Should I get my Master's in Accounting instead of MBA?
January 8, 2008 11:46 PM   Subscribe

I am contemplating on pursuing a Master's degree in Accounting. I am hoping to eventually be a CFO of a public company one day, and it seems having a CPA is better than spending additional year or two getting an MBA in Finance or something. I'd very much appreciate any feedback on this!

With the recent change in CPA requirement, I can't take the CPA exam after a few CPA courses. Instead, I think it might be better for me to get a Master's in Accounting to prepare myself for the exam than take college level courses. My question is if the MSA (Master's in Accounting) + the certification(CPA) + law degree is the same as MBA + law degree?

I think MBAs are overrated and I see more and more people with CPA becoming CFOs of public company. I am not sure if that trend will change as Sarbane Oxley evolves, but with the evolution of capital markets, I actually think CPAs will be of even higher demand than now.
On the other hand, I see some people that have all three degrees...MSA, JD, AND MBA, why is that? For management aspect of education? I am sure the school attended makes difference as well, but I am considering top tier schools.
posted by icollectpurses to Education (4 answers total) 5 users marked this as a favorite
Best answer: I operate at the CXO level professionally, and don't agree with your generalisation that MBAs are overrated. Like any education, an MBA changes your thought process first and foremost and while doing so equips you with the tools needed to understand and adapt to different situations. An MBA is by no means a panacea, however it's not so easily dismissed either.

Folks with all three degrees probably acquired them due to the different aspects / lines of expertise offered. In my own case I took an MSc Quantitative Finance and while doing so had as an elective a Management Accounting class. My eyes were immediately opened to an entirely different class of problems that folks off the trading floor dealt with. I joined CIMA, the Chartered Institute of Management Accountants and while pursing that qualification decided to take an MBA (still finishing that degree, studying while working is both necessary and a bitch)

Drawing solely from my own personal experience, I've noticed many CFOs with MBAs, I'd say many more than those CFOs who operate solely with CPAs. I've personally known one who noted his CPA on his business card, but NOT his MBA. He did this so folks wouldn't be inclined to try to bullshit him on some arcane accounting details.

Finally, in terms of people at the top with multiple degrees - this just reflects the level of competition for such jobs. When a board makes it's choice between two candidates that are pretty much equal in every respect save education, they'll make the safe (i.e., defendable) decision and go with the hyper qualified candidate.
posted by Mutant at 12:50 AM on January 9, 2008 [2 favorites]

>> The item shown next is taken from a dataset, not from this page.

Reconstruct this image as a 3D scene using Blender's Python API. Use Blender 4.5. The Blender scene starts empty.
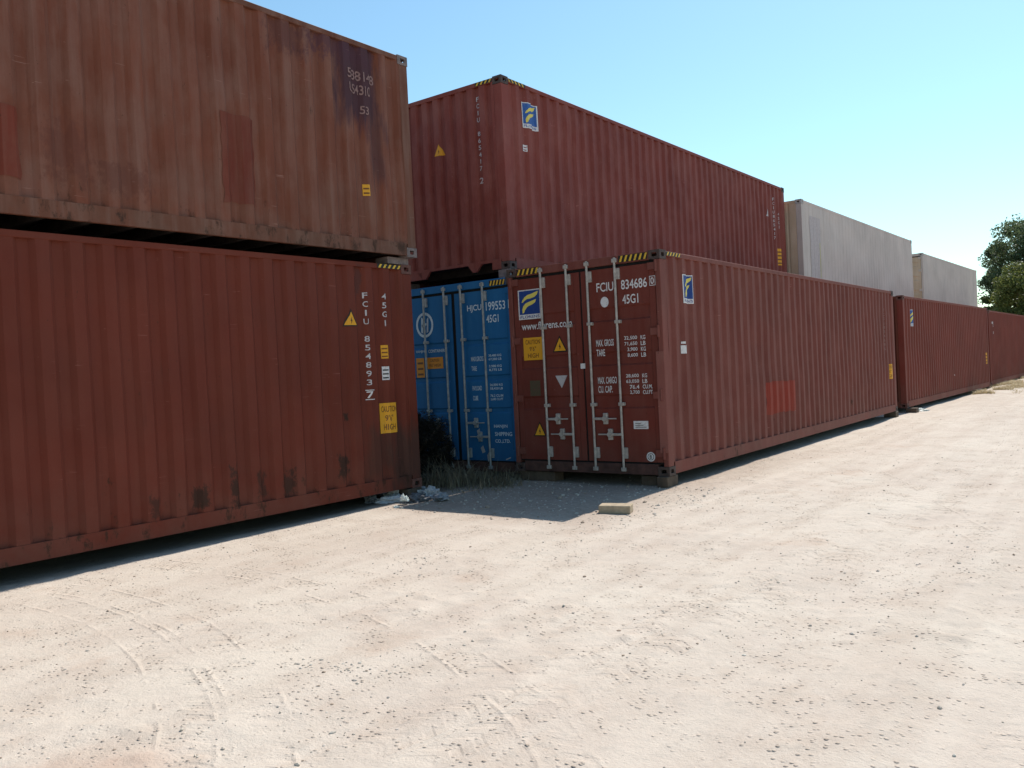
import bpy, bmesh, math, random
import mathutils
from mathutils import Vector, noise, Matrix
random.seed(7)
sc = bpy.context.scene
COL = sc.collection

# ------------------------------------------------------------------ camera
cam_d = bpy.data.cameras.new('camera')
cam = bpy.data.objects.new('camera', cam_d); COL.objects.link(cam)
sc.camera = cam
yaw, pit, rol = 0.6434, -0.0163, -0.0499
cy, sy, cp, sp = math.cos(yaw), math.sin(yaw), math.cos(pit), math.sin(pit)
fwd = Vector((-sy*cp, cy*cp, sp)); rgt = Vector((cy, sy, 0)); up = rgt.cross(fwd)
r2 = math.cos(rol)*rgt + math.sin(rol)*up
u2 = -math.sin(rol)*rgt + math.cos(rol)*up
M = Matrix((r2, u2, -fwd)).transposed().to_4x4()
M.translation = Vector((4.9668, -9.8715, 1.5947))
cam.matrix_world = M
cam_d.sensor_width = 36; cam_d.lens = 36*856.3/1024
cam_d.clip_start = 0.05; cam_d.clip_end = 6000

# ------------------------------------------------------------------ light
SUN = Vector((-0.012, 0.835, 1.0)).normalized()
sun_el = math.asin(SUN.z); sun_az = math.atan2(SUN.x, SUN.y)
w = bpy.data.worlds.new('World'); sc.world = w; w.use_nodes = True
nt = w.node_tree
bg = nt.nodes['Background']
sky = nt.nodes.new('ShaderNodeTexSky'); sky.sky_type = 'NISHITA'; sky.sun_disc = False
sky.sun_elevation = sun_el; sky.sun_rotation = sun_az
sky.air_density = 1.15; sky.dust_density = 0.35; sky.ozone_density = 1.3
tint = nt.nodes.new('ShaderNodeMix'); tint.data_type = 'RGBA'; tint.blend_type = 'MULTIPLY'; tint.inputs[0].default_value = 1
tint.inputs[7].default_value = (0.82, 1.02, 1.0, 1)
nt.links.new(sky.outputs[0], tint.inputs[6]); nt.links.new(tint.outputs[2], bg.inputs[0]); bg.inputs[1].default_value = 0.122
sl = bpy.data.lights.new('sun', 'SUN'); sl.energy = 4.6; sl.angle = math.radians(0.55); sl.color = (1.0, 0.945, 0.86)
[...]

I know four Fortune 500 CFOs; three of them are CPAs (undergraduate accounting degree, no master's) and the fourth has an undergraduate accounting degree and and MBA; don't know if he ever got the CPA designation or not. They were in school before the 150 hour requirement to take the CPA exam, which now seems to make getting a graduate degree in accounting a logical step if you have to stay in school an extra year anyway.
posted by Sweetie Darling at 3:16 AM on January 9, 2008

Please note that the most important aspect of the MBA program is getting to know other people. The network effect is the best way to end up CFO once you have the basic knowledge (CPA) credentials.
posted by ptm at 5:41 AM on January 9, 2008

In my dealings with various CFOs of public and private companies, I can't say I've noticed any definitive trend that would indicate that a CPA, MBA or any particular degree or combination of degrees is the key to success. Also, a CFO's responsibilities can vary dramatically from company to company. In some companies, the CFO is a glorified controller. In other companies, the CFO is a key strategic executive and spearheads the M&A strategy. Just depends on the company and industry. In any case, I don't think early career qualifications have much to do with getting to the CFO job--those qualifications get you in on the entry- and mid-level jobs, but ambition and politicking take over from there. In that sense, I think an MBA is more indicative of someone who has the necessary level of drive and networking ability. But it isn't the MBA that made them that way.

Also, every one I've known in the finance world who also has a JD (and my sample is mostly M&A bankers, to be honest) has told me that going to law school was a mistake. They all thought they wanted to be lawyers and then hated the profession when they got there. And they all strongly suggested that one ought not go to law school if one does not want to become a lawyer. You'll pick up all the legal knowledge you need on your path to the CFO's office.